*Requirement*:
Copy out the line containing "Keep writing the" and each line after it, through the last one in the material, exactly as written.

Rows from a 3D scene dataset:
>> begin

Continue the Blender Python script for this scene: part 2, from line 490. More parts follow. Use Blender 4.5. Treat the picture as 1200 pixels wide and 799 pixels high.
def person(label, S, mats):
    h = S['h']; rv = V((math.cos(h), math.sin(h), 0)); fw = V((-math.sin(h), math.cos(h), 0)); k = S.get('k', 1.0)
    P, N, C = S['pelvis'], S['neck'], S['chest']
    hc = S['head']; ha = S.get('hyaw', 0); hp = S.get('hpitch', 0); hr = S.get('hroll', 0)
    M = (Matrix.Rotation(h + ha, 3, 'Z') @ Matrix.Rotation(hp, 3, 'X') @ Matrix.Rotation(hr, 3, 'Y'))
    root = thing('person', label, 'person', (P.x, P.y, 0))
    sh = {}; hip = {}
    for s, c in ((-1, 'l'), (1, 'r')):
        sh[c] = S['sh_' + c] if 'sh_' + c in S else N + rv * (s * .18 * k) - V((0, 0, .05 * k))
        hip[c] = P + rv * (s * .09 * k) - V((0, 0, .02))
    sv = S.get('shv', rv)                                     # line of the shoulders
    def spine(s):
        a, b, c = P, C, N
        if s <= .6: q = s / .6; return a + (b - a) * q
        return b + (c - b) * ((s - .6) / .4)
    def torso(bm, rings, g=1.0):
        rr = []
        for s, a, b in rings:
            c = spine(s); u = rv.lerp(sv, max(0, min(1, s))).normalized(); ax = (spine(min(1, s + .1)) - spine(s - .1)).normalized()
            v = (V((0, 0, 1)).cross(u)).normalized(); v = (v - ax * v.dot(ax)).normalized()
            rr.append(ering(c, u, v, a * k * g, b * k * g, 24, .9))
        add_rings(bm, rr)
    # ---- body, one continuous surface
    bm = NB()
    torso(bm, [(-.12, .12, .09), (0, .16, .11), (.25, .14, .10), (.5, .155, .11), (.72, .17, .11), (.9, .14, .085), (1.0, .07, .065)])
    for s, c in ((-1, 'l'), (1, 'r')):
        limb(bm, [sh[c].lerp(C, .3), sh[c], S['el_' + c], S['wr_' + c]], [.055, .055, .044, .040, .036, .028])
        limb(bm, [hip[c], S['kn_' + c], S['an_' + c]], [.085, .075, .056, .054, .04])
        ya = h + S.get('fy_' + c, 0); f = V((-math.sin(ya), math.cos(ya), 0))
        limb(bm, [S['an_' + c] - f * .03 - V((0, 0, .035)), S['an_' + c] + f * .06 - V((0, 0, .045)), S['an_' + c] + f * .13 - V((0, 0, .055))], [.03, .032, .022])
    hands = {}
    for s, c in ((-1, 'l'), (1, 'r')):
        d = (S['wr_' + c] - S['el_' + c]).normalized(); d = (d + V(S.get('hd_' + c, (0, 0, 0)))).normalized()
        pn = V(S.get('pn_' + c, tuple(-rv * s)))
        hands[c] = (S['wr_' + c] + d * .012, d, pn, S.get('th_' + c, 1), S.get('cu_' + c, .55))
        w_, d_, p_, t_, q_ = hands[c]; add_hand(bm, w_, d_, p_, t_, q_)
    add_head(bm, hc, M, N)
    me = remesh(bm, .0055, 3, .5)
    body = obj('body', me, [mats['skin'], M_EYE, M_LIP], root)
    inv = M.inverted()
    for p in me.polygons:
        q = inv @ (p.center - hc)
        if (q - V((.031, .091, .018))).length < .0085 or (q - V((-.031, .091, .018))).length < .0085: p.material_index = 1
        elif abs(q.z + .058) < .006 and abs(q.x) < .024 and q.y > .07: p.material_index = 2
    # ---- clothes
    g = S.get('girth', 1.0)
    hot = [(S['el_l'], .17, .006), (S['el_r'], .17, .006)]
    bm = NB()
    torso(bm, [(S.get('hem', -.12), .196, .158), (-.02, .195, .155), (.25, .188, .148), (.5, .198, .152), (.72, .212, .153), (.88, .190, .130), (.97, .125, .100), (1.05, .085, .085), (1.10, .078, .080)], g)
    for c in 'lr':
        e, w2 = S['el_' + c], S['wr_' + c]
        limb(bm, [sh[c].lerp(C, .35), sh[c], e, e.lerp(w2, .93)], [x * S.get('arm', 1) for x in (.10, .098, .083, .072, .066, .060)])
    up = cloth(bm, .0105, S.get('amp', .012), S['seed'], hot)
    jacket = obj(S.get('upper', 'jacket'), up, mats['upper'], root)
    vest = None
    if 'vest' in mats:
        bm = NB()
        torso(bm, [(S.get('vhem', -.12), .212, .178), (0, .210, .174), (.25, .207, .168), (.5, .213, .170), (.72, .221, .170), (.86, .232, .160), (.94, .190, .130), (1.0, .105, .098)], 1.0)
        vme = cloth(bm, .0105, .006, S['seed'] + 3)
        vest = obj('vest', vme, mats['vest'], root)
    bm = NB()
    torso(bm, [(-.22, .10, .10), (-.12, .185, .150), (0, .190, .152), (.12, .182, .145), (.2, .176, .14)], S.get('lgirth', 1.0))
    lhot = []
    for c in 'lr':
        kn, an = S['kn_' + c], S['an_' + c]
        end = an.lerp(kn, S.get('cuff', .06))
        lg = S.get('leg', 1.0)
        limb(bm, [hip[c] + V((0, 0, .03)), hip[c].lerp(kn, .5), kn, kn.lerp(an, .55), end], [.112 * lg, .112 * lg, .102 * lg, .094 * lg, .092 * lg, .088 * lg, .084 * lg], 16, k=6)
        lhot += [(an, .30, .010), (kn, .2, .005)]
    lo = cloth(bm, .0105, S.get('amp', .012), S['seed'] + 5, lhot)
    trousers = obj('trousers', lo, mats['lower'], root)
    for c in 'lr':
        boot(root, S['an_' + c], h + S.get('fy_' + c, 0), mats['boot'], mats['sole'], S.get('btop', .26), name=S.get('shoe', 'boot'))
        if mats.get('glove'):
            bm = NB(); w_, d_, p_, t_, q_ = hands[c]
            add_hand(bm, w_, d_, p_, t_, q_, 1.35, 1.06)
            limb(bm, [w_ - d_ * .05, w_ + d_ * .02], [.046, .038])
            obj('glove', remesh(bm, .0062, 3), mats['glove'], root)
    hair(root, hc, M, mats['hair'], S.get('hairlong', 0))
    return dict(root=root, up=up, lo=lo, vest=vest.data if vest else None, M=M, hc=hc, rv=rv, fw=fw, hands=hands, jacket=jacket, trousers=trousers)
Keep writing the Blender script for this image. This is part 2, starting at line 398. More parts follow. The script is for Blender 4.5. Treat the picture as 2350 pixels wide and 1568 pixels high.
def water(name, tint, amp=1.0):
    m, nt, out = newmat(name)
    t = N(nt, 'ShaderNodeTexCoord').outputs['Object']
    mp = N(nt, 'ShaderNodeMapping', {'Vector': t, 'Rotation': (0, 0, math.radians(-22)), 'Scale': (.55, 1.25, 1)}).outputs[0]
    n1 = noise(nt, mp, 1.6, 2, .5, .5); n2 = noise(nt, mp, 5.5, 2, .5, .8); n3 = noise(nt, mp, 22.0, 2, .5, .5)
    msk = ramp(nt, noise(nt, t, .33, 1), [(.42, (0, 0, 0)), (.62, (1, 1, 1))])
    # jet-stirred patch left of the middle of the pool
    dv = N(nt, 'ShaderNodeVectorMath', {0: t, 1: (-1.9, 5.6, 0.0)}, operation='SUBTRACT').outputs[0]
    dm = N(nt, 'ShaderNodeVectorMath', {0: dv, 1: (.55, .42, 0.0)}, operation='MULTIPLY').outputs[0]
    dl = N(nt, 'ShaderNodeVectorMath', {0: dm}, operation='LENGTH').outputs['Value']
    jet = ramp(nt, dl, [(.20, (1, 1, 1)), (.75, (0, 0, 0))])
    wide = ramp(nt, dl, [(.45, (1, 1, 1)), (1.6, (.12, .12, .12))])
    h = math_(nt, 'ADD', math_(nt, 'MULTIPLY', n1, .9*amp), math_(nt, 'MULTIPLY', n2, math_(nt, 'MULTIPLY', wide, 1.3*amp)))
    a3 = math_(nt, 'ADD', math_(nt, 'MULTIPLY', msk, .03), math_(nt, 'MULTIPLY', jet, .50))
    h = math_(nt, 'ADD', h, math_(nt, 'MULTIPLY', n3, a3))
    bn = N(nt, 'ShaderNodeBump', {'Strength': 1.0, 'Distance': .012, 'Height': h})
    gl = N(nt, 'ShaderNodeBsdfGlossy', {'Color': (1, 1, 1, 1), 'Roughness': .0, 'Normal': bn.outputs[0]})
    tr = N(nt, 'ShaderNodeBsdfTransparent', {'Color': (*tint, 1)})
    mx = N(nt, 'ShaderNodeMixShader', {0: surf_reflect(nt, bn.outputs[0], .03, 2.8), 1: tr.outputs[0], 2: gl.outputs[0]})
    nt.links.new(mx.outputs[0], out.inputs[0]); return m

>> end

*Result of this exercise*:
Keep writing the Blender script for this image. This is part 2, starting at line 398. More parts follow. The script is for Blender 4.5. Treat the picture as 2350 pixels wide and 1568 pixels high.
def water(name, tint, amp=1.0):
    m, nt, out = newmat(name)
    t = N(nt, 'ShaderNodeTexCoord').outputs['Object']
    mp = N(nt, 'ShaderNodeMapping', {'Vector': t, 'Rotation': (0, 0, math.radians(-22)), 'Scale': (.55, 1.25, 1)}).outputs[0]
    n1 = noise(nt, mp, 1.6, 2, .5, .5); n2 = noise(nt, mp, 5.5, 2, .5, .8); n3 = noise(nt, mp, 22.0, 2, .5, .5)
    msk = ramp(nt, noise(nt, t, .33, 1), [(.42, (0, 0, 0)), (.62, (1, 1, 1))])
    # jet-stirred patch left of the middle of the pool
    dv = N(nt, 'ShaderNodeVectorMath', {0: t, 1: (-1.9, 5.6, 0.0)}, operation='SUBTRACT').outputs[0]
    dm = N(nt, 'ShaderNodeVectorMath', {0: dv, 1: (.55, .42, 0.0)}, operation='MULTIPLY').outputs[0]
    dl = N(nt, 'ShaderNodeVectorMath', {0: dm}, operation='LENGTH').outputs['Value']
    jet = ramp(nt, dl, [(.20, (1, 1, 1)), (.75, (0, 0, 0))])
    wide = ramp(nt, dl, [(.45, (1, 1, 1)), (1.6, (.12, .12, .12))])
    h = math_(nt, 'ADD', math_(nt, 'MULTIPLY', n1, .9*amp), math_(nt, 'MULTIPLY', n2, math_(nt, 'MULTIPLY', wide, 1.3*amp)))
    a3 = math_(nt, 'ADD', math_(nt, 'MULTIPLY', msk, .03), math_(nt, 'MULTIPLY', jet, .50))
    h = math_(nt, 'ADD', h, math_(nt, 'MULTIPLY', n3, a3))
    bn = N(nt, 'ShaderNodeBump', {'Strength': 1.0, 'Distance': .012, 'Height': h})
    gl = N(nt, 'ShaderNodeBsdfGlossy', {'Color': (1, 1, 1, 1), 'Roughness': .0, 'Normal': bn.outputs[0]})
    tr = N(nt, 'ShaderNodeBsdfTransparent', {'Color': (*tint, 1)})
    mx = N(nt, 'ShaderNodeMixShader', {0: surf_reflect(nt, bn.outputs[0], .03, 2.8), 1: tr.outputs[0], 2: gl.outputs[0]})
    nt.links.new(mx.outputs[0], out.inputs[0]); return m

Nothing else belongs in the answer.